WHAT TO PRODUCE: Retype each entry below, keeping every character the same.

DATA FOR PROCESSING:
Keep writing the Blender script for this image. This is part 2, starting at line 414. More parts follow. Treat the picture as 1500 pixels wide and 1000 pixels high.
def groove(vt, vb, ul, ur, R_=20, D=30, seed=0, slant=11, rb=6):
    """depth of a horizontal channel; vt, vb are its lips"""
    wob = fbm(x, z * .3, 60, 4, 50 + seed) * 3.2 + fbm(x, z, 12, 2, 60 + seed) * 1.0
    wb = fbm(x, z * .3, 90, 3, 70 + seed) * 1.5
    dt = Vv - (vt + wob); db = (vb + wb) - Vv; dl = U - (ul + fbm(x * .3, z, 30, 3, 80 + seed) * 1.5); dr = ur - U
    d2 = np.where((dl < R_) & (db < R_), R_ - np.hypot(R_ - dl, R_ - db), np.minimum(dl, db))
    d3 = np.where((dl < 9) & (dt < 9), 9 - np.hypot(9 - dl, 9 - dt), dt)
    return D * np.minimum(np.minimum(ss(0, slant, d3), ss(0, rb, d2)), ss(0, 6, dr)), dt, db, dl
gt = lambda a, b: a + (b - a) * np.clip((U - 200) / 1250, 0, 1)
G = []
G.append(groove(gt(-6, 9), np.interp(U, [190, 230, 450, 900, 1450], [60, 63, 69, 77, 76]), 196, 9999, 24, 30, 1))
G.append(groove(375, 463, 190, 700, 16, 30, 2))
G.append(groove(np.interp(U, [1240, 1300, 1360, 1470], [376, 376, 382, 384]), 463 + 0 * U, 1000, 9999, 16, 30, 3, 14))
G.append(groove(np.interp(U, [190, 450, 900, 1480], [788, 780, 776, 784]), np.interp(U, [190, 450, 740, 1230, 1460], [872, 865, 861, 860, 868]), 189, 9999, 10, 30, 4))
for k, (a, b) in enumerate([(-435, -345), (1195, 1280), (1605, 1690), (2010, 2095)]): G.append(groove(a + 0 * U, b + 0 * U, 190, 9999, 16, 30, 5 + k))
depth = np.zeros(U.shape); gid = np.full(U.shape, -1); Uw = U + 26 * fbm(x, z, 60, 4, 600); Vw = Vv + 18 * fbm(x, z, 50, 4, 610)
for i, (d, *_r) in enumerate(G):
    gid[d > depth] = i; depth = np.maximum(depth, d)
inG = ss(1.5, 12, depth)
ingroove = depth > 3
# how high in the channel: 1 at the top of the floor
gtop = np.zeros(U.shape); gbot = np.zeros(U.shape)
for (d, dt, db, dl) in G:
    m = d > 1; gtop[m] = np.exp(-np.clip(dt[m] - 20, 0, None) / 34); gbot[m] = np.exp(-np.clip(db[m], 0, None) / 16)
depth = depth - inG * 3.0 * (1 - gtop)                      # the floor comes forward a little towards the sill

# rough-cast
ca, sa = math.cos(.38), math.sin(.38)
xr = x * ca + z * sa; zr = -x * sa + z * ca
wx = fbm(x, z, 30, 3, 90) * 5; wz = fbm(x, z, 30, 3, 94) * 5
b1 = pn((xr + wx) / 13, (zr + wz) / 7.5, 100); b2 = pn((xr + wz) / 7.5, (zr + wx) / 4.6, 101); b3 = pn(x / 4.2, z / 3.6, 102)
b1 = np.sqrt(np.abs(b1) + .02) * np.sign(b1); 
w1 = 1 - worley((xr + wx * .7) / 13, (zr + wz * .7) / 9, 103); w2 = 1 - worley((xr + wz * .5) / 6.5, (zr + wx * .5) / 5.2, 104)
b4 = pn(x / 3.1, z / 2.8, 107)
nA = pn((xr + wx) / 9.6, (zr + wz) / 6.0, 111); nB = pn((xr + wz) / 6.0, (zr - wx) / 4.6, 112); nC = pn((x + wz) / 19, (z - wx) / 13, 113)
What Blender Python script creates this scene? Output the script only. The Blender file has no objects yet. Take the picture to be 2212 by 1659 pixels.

RESPONSE BELOW:
Keep writing the Blender script for this image. This is part 2, starting at line 414. More parts follow. Treat the picture as 1500 pixels wide and 1000 pixels high.
def groove(vt, vb, ul, ur, R_=20, D=30, seed=0, slant=11, rb=6):
    """depth of a horizontal channel; vt, vb are its lips"""
    wob = fbm(x, z * .3, 60, 4, 50 + seed) * 3.2 + fbm(x, z, 12, 2, 60 + seed) * 1.0
    wb = fbm(x, z * .3, 90, 3, 70 + seed) * 1.5
    dt = Vv - (vt + wob); db = (vb + wb) - Vv; dl = U - (ul + fbm(x * .3, z, 30, 3, 80 + seed) * 1.5); dr = ur - U
    d2 = np.where((dl < R_) & (db < R_), R_ - np.hypot(R_ - dl, R_ - db), np.minimum(dl, db))
    d3 = np.where((dl < 9) & (dt < 9), 9 - np.hypot(9 - dl, 9 - dt), dt)
    return D * np.minimum(np.minimum(ss(0, slant, d3), ss(0, rb, d2)), ss(0, 6, dr)), dt, db, dl
gt = lambda a, b: a + (b - a) * np.clip((U - 200) / 1250, 0, 1)
G = []
G.append(groove(gt(-6, 9), np.interp(U, [190, 230, 450, 900, 1450], [60, 63, 69, 77, 76]), 196, 9999, 24, 30, 1))
G.append(groove(375, 463, 190, 700, 16, 30, 2))
G.append(groove(np.interp(U, [1240, 1300, 1360, 1470], [376, 376, 382, 384]), 463 + 0 * U, 1000, 9999, 16, 30, 3, 14))
G.append(groove(np.interp(U, [190, 450, 900, 1480], [788, 780, 776, 784]), np.interp(U, [190, 450, 740, 1230, 1460], [872, 865, 861, 860, 868]), 189, 9999, 10, 30, 4))
for k, (a, b) in enumerate([(-435, -345), (1195, 1280), (1605, 1690), (2010, 2095)]): G.append(groove(a + 0 * U, b + 0 * U, 190, 9999, 16, 30, 5 + k))
depth = np.zeros(U.shape); gid = np.full(U.shape, -1); Uw = U + 26 * fbm(x, z, 60, 4, 600); Vw = Vv + 18 * fbm(x, z, 50, 4, 610)
for i, (d, *_r) in enumerate(G):
    gid[d > depth] = i; depth = np.maximum(depth, d)
inG = ss(1.5, 12, depth)
ingroove = depth > 3
# how high in the channel: 1 at the top of the floor
gtop = np.zeros(U.shape); gbot = np.zeros(U.shape)
for (d, dt, db, dl) in G:
    m = d > 1; gtop[m] = np.exp(-np.clip(dt[m] - 20, 0, None) / 34); gbot[m] = np.exp(-np.clip(db[m], 0, None) / 16)
depth = depth - inG * 3.0 * (1 - gtop)                      # the floor comes forward a little towards the sill

# rough-cast
ca, sa = math.cos(.38), math.sin(.38)
xr = x * ca + z * sa; zr = -x * sa + z * ca
wx = fbm(x, z, 30, 3, 90) * 5; wz = fbm(x, z, 30, 3, 94) * 5
b1 = pn((xr + wx) / 13, (zr + wz) / 7.5, 100); b2 = pn((xr + wz) / 7.5, (zr + wx) / 4.6, 101); b3 = pn(x / 4.2, z / 3.6, 102)
b1 = np.sqrt(np.abs(b1) + .02) * np.sign(b1); 
w1 = 1 - worley((xr + wx * .7) / 13, (zr + wz * .7) / 9, 103); w2 = 1 - worley((xr + wz * .5) / 6.5, (zr + wx * .5) / 5.2, 104)
b4 = pn(x / 3.1, z / 2.8, 107)
nA = pn((xr + wx) / 9.6, (zr + wz) / 6.0, 111); nB = pn((xr + wz) / 6.0, (zr - wx) / 4.6, 112); nC = pn((x + wz) / 19, (z - wx) / 13, 113)
What Blender Python script creates this scene? Output the script only. The Blender file has no objects yet. Take the picture to be 2212 by 1659 pixels.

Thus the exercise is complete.